Nicolas Guinet – Obsonville (Seine-et-Marne)

Il faut faire tourner la sucrerie

« Les attaques de jaunisse n’ont pas pardonné en 2020. Résultat : une moyenne de 40 t/ha malgré de l’irrigation. En 2021, c’est le gel qui a détruit 100 % des betteraves et les re-semis se sont faits sans protection de néonicotinoïdes. Je redoutais une nouvelle catastrophe, mais la végétation a très vite couvert et le rendement moyen a été de 72 t/ha, sans avoir irrigué.

Ici, la betterave est une tête d’assolement depuis de nombreuses années. Elle a fait vivre mon père et mon grand-père. Pour moi, c’est plutôt un boulet au niveau financier, mais je suis amoureux de cette culture ; c’est pour cela que je résiste. Et puis, nous avons la chance d’avoir la sucrerie Ouvré qui propose des prix conformes à la réalité. Il faut faire tourner la sucrerie.

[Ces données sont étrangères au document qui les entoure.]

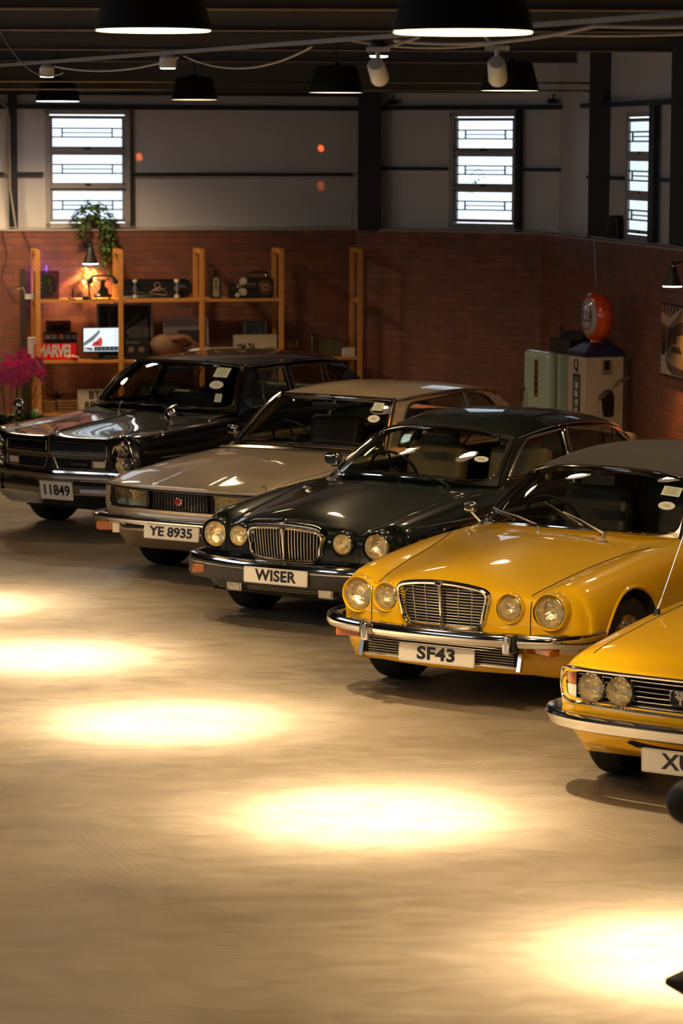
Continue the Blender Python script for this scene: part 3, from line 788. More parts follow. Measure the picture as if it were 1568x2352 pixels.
        path = sympath([(.90,0,.455),(.89,.25,.455),(.865,.45,.455),(.815,.62,.455),(.75,.76,.455),(.66,.86,.455),(.46,.895,.455)])
        bmp = B(); sweep(bmp, path, [(-.06,.020),(.010,.018),(.030,.002),(.034,-.10),(.022,-.122),(-.05,-.125)]); bo = bmp.out('front_bumper', mat('bumper rubber grey-black', (.03,.028,.025), .42, bump=(30,.1)), car)
        ch = B(); sweep(ch, path, [(-.05,.018),(-.045,.040),(.006,.041),(.022,.034),(.028,.020),(.030,.004),(.010,.010)]); ch.out('bumper_blade', M['chrome'], bo)
        ch = B(); sweep(ch, path, [(.033,-.008),(.038,-.010),(.038,-.018),(.033,-.020)]); ch.out('bumper_strip', M['dchrome'], bo)
        for sg in (-1,1):
            i_ = B(); i_.box((.805,sg*.665,.398), (.06,.175,.062), rz=-sg*.50); io = i_.out('indicator', M['amber'], bo); bevel(io,.008,3)
            f_ = B(); f_.box((.835,sg*.375,.312), (.09,.125,.088)); fo = f_.out('fog_lamp', M['chrome'], car); bevel(fo,.014,4)
            f_ = B(); f_.box((.882,sg*.375,.312), (.012,.108,.072)); f2 = f_.out('lens', M['lampw'], fo); bevel(f2,.006,3)
            r_ = B(); r_.box((front(bv,sg*.42,.50)+.0,sg*.44,.505), (.03,.10,.018)); r_.out('headlamp_wash', M['trim'], car)
        lb = B()
        for k in range(4): lb.tube([(.850-.05*(y/.5)**2,y,.295+k*.014) for y in (-.30,-.15,0,.15,.30)], .003, 5)
        lb.out('lower_grille', M['satin'], car)
        plate(car, 'WISER', (.945,.012,.407), .52, .110, .104, lean=-.03, bold=.0035, sx=1.05)
        # front wing side lamp and side chrome strip
        i_ = B(); i_.box((.42,.865,.655), (.07,.016,.022)); i_.out('side_repeater', M['amber'], car)
        mi = B()
    # door mirror(s)
    for sg in ((-1,) if J else (-1,1)):
        m_ = B(); mx = -1.12 if J else -1.30
        m_.box((mx,sg*(.89 if J else .90),.965), (.05,.09,.07) if J else (.08,.13,.10)); mo = m_.out('door_mirror', M['chrome'], car); bevel(mo,.02,4)
        m_ = B(); m_.tube([(mx,sg*.81,.87),(mx+.01,sg*.88,.94)], .011, 8); m_.out('mirror_stalk', M['chrome'], mo)
    lip = B()
    for sg in (-1,1):
        for xw in (0,-wb):
            pts = []
            for k in range(25):
                a = -.12+(PI+.24)*k/24; x = xw+.385*math.cos(a); z = .325+.385*math.sin(a); pts.append((x, sg*(sidey(bv,x,z,sg)-.004), z))
            lip.tube(pts, .013, 8)
    outs(lip, 'wheel_arch_lip', pm, car)
    cs = B()
    if not J: 
        seam = [(x, .003+sidey(bv,x,.742), .742) for x in [.55-.12*k for k in range(30)]]
        cs.tube(seam, .005, 6); cs.tube([(p[0],-p[1],p[2]) for p in seam], .005, 6); outs(cs, 'side_moulding', M['chrome'], car)
    else:
        vt = B()
        for k in range(5): vt.box((-.50, .02+k*.095, drop(bv,-.50,.02+k*.095)+.002), (.045,.07,.006), rz=.3)
        outs(vt, 'cowl_vent', M['satin'], car, False)
    wheels(car, .328, .205, .745, wb); chassis(car, .45, -wb-.9)
    # tail
    for sg in (-1,1):
        t_ = B(); t_.box((-wb-1.07,sg*.66,.66), (.08,.14,.16)); to = t_.out('tail_lamp', M['red'], car); bevel(to,.02,3)
    rb_ = B(); sweep(rb_, [(x,-y,z) for x,y,z in sympath([(-wb-1.17,0,.48),(-wb-1.12,.5,.48),(-wb-1.02,.76,.48),(-wb-.8,.88,.48)])], [(-.02,-.05),(.03,-.04),(.03,.04),(-.02,.05)]); rb_.out('rear_bumper', M['chrome'], car)
    return car, bv
def crossings(L, y):
    R = []
    for a,b_ in zip(L, L[1:]+L[:1]):
        if (a[0]-y)*(b_[0]-y) <= 0 and a[0] != b_[0]: R.append((a[1]+(b_[1]-a[1])*(y-a[0])/(b_[0]-a[0]), 0))
    return R

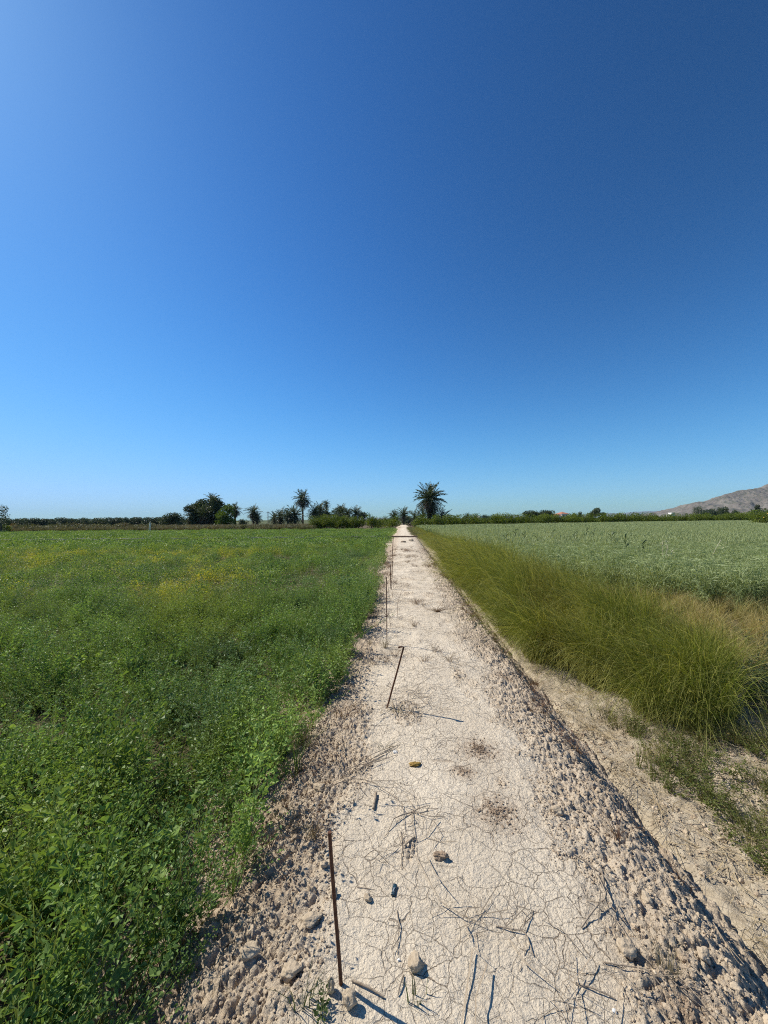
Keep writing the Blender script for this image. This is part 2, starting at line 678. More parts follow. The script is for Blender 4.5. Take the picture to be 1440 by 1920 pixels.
def ridge_mesh(name, pts, Y0, depth_front, depth_back, nx, ny, amp, seed, mat):
    """a range whose crest passes through heights given at photo columns, with slopes to the front and back"""
    xs = np.array([(p[0] - 720) / 721 * Y0 for p in pts])
    hs = np.array([p[1] / 721 * Y0 for p in pts])
    X = np.linspace(xs[0], xs[-1], nx)
    H = np.interp(X, xs, hs)
    v = np.linspace(-1, 1, ny)
    XX, VV = np.meshgrid(X, v)
    HH = np.broadcast_to(H, XX.shape)
    sh = np.where(VV < 0, np.clip(1 + VV, 0, 1) ** 1.35, np.clip(1 - VV, 0, 1))
    YY = Y0 + np.where(VV < 0, VV * depth_front, VV * depth_back)
    k_ = Y0 / 3600 if Y0 < 5000 else 1.0
    gull = np.abs(fbm(XX / (260 * k_), YY / (420 * k_), seed, 5, 0.55))
    Z = HH * sh - amp * gull * (np.sin(np.clip(sh, 0, 1) * math.pi) + 0.05) * np.clip(HH / 120, 0, 1) + amp * 0.16 * fbm(XX / (60 * k_), YY / (60 * k_), seed + 9, 4) * np.clip(HH / 60, 0, 1) * sh - 2
    # nearer slopes look higher through the lens: keep the crest as the skyline
    lim = EYE + (HH * 1.005) * YY / Y0
    Z = np.where(VV < -0.03, np.minimum(Z, lim * 0.97), Z)
    V = np.stack([XX, YY, Z], -1).reshape(-1, 3)
    i = np.arange(ny - 1)[:, None] * nx + np.arange(nx - 1)[None]
    F = np.stack([i, i + 1, i + nx + 1, i + nx], -1).reshape(-1)
    return link_mesh(name, make_mesh(name, V, F, np.full((nx - 1) * (ny - 1), 4), None, False), mat)


M_ROCK = mountain_mat()
mt = ridge_mesh("mountain", [(1225, 0), (1243, 3), (1257, 9.5), (1281, 18), (1301, 28.5), (1311, 30), (1319, 27.5), (1331, 28), (1342, 36), (1365, 45), (1395, 52), (1408, 53.5), (1431, 55), (1440, 61), (1475, 78), (1520, 82), (1580, 95), (1680, 70), (1800, 50), (1900, 0)],
                2000, 520, 520, 420, 90, 45, 71, M_ROCK)
tag(mt, "bare grey rocky mountain rising at the right edge", "mountain", kind='structure')
hl = ridge_mesh("hills", [(640, 0), (700, 3.5), (760, 1.5), (880, 2), (930, 5), (965, 6), (1000, 3), (1090, 4), (1133, 9), (1165, 8.5), (1190, 11), (1215, 12), (1235, 12.5), (1262, 9), (1330, 12), (1500, 6), (1600, 0)],
                12000, 900, 900, 260, 30, 60, 81, M_ROCK)
tag(hl, "low blue hills far off along the horizon", "hills", kind='structure')

# ------------------------------------------------------------------ plant templates
def stems_curve(n, h, spread, R, k=4, base_r=0.03, power=1.5):
    az = R.uniform(0, 2 * math.pi, n)
    lean = R.uniform(0.1, 1.0, n) * spread
    t = np.linspace(0, 1, k)[None, :, None]
    b = np.stack([np.cos(az), np.sin(az), 0 * az], -1)
    P0 = b * R.uniform(0, base_r, (n, 1))
    hh = (h * R.uniform(0.65, 1.1, n))[:, None, None]
    C = P0[:, None] + b[:, None] * (lean[:, None, None] * hh * t ** power) + np.array([0, 0, 1.0]) * hh * (t - 0.18 * lean[:, None, None] * t ** 2)
    return C, az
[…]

Pour la betterave 2021, nous sommes sur un prix de base de 25 € hors pulpe (la Sica rémunère souvent bien), auquel on peut ajouter une prime de fidélité de 1 € et des compléments de prix en fonction du sucre vendu par l’industriel. Avec la pulpe, je pense que l’on atteindra les 30 €.

Pour 2022, nous partons sur un contrat de 26 € hors pulpe, plus une prime de fidélité de 1 à 1,5 € et la possibilité d’avoir toujours des compléments de prix selon les ventes de sucre. C’est encourageant !

Cependant pour 2023, il faudra que la sucrerie se positionne rapidement, car nous allons décider des assolements alors que le tournesol est intéressant. Je suis confiant pour 2023, mais en 2024 je ne pourrai pas me permettre de semer des betteraves sans néonicotinoïdes ».